Start of Given data

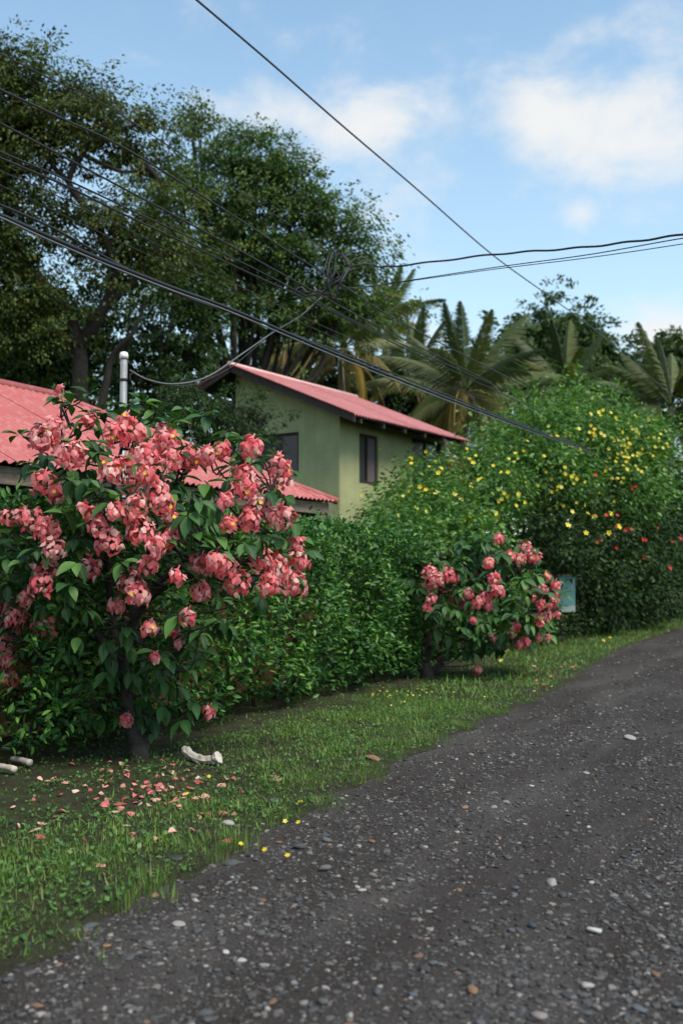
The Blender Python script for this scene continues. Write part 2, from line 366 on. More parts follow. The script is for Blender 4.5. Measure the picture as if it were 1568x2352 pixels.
class Geo:
    def __init__(s): s.V = []; s.Q = []; s.T = []; s.n = 0
    def add(s, V, F):
        s.V.append(np.asarray(V, float))
        for f in F:
            f = np.asarray(f)
            if len(f): (s.Q if f.shape[1] == 4 else s.T).append(f + s.n)
        s.n += len(V); return s
    def tube(s, pts, r0, r1=None, sides=6, per=0, jit=0, cap=True):
        p = catmull(pts, per) if per else np.asarray(pts, float); m = len(p)
        rr = np.linspace(r0, r0 if r1 is None else r1, m) if np.isscalar(r0) else np.interp(np.linspace(0, 1, m), np.linspace(0, 1, len(r0)), r0)
        t = unit(np.gradient(p, axis=0)); ref = np.array((0, 0, 1.)) if abs(t[0][2]) < .9 else np.array((1., 0, 0))
        a = unit(np.cross(t, ref)); b = np.cross(t, a)
        ang = np.linspace(0, 2 * math.pi, sides, endpoint=False)
        k = (1 + jit * (rng.random((m, sides)) - .5))[..., None]
        V = p[:, None, :] + rr[:, None, None] * k * (np.cos(ang)[None, :, None] * a[:, None, :] + np.sin(ang)[None, :, None] * b[:, None, :])
        i = np.arange(m - 1)[:, None] * sides; j = np.arange(sides)[None]
        q = np.stack((i + j, i + (j + 1) % sides, i + sides + (j + 1) % sides, i + sides + j), -1).reshape(-1, 4)
        V = V.reshape(-1, 3); F = [q]
        if cap:
            V = np.vstack((V, p[0], p[-1])); c0 = m * sides; jj = np.arange(sides)
            F.append(np.vstack((np.stack((np.full(sides, c0), (jj + 1) % sides, jj), -1), np.stack((np.full(sides, c0 + 1), (m - 1) * sides + jj, (m - 1) * sides + (jj + 1) % sides), -1))))
        return s.add(V, F)
    def hexa(s, c):     # eight corners: bottom 4 then top 4
        return s.add(c, [np.array(((3, 2, 1, 0), (4, 5, 6, 7), (0, 1, 5, 4), (1, 2, 6, 5), (2, 3, 7, 6), (3, 0, 4, 7)))])
    def box(s, o, ax, ay, az):
        o, ax, ay, az = (np.asarray(v, float) for v in (o, ax, ay, az))
        return s.hexa([o, o + ax, o + ax + ay, o + ay, o + az, o + ax + az, o + ax + ay + az, o + ay + az])
    def mesh(s, name, mat, smooth=False):
        V = np.vstack(s.V); F = []
        if s.Q: F.append(np.vstack(s.Q))
        if s.T: F.append(np.vstack(s.T))
        return mesh_np(name, V, F, mat, smooth=smooth)
def bevel(o, w=.01):
    b = o.modifiers.new('bevel', 'BEVEL'); b.width = w; b.segments = 2; b.limit_method = 'ANGLE'; return o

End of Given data

# Task goal
Repeat the material exactly as it reads, without any of its pictures.

# The reply
The Blender Python script for this scene continues. Write part 2, from line 366 on. More parts follow. The script is for Blender 4.5. Measure the picture as if it were 1568x2352 pixels.
class Geo:
    def __init__(s): s.V = []; s.Q = []; s.T = []; s.n = 0
    def add(s, V, F):
        s.V.append(np.asarray(V, float))
        for f in F:
            f = np.asarray(f)
            if len(f): (s.Q if f.shape[1] == 4 else s.T).append(f + s.n)
        s.n += len(V); return s
    def tube(s, pts, r0, r1=None, sides=6, per=0, jit=0, cap=True):
        p = catmull(pts, per) if per else np.asarray(pts, float); m = len(p)
        rr = np.linspace(r0, r0 if r1 is None else r1, m) if np.isscalar(r0) else np.interp(np.linspace(0, 1, m), np.linspace(0, 1, len(r0)), r0)
        t = unit(np.gradient(p, axis=0)); ref = np.array((0, 0, 1.)) if abs(t[0][2]) < .9 else np.array((1., 0, 0))
        a = unit(np.cross(t, ref)); b = np.cross(t, a)
        ang = np.linspace(0, 2 * math.pi, sides, endpoint=False)
        k = (1 + jit * (rng.random((m, sides)) - .5))[..., None]
        V = p[:, None, :] + rr[:, None, None] * k * (np.cos(ang)[None, :, None] * a[:, None, :] + np.sin(ang)[None, :, None] * b[:, None, :])
        i = np.arange(m - 1)[:, None] * sides; j = np.arange(sides)[None]
        q = np.stack((i + j, i + (j + 1) % sides, i + sides + (j + 1) % sides, i + sides + j), -1).reshape(-1, 4)
        V = V.reshape(-1, 3); F = [q]
        if cap:
            V = np.vstack((V, p[0], p[-1])); c0 = m * sides; jj = np.arange(sides)
            F.append(np.vstack((np.stack((np.full(sides, c0), (jj + 1) % sides, jj), -1), np.stack((np.full(sides, c0 + 1), (m - 1) * sides + jj, (m - 1) * sides + (jj + 1) % sides), -1))))
        return s.add(V, F)
    def hexa(s, c):     # eight corners: bottom 4 then top 4
        return s.add(c, [np.array(((3, 2, 1, 0), (4, 5, 6, 7), (0, 1, 5, 4), (1, 2, 6, 5), (2, 3, 7, 6), (3, 0, 4, 7)))])
    def box(s, o, ax, ay, az):
        o, ax, ay, az = (np.asarray(v, float) for v in (o, ax, ay, az))
        return s.hexa([o, o + ax, o + ax + ay, o + ay, o + az, o + ax + az, o + ax + ay + az, o + ay + az])
    def mesh(s, name, mat, smooth=False):
        V = np.vstack(s.V); F = []
        if s.Q: F.append(np.vstack(s.Q))
        if s.T: F.append(np.vstack(s.T))
        return mesh_np(name, V, F, mat, smooth=smooth)
def bevel(o, w=.01):
    b = o.modifiers.new('bevel', 'BEVEL'); b.width = w; b.segments = 2; b.limit_method = 'ANGLE'; return o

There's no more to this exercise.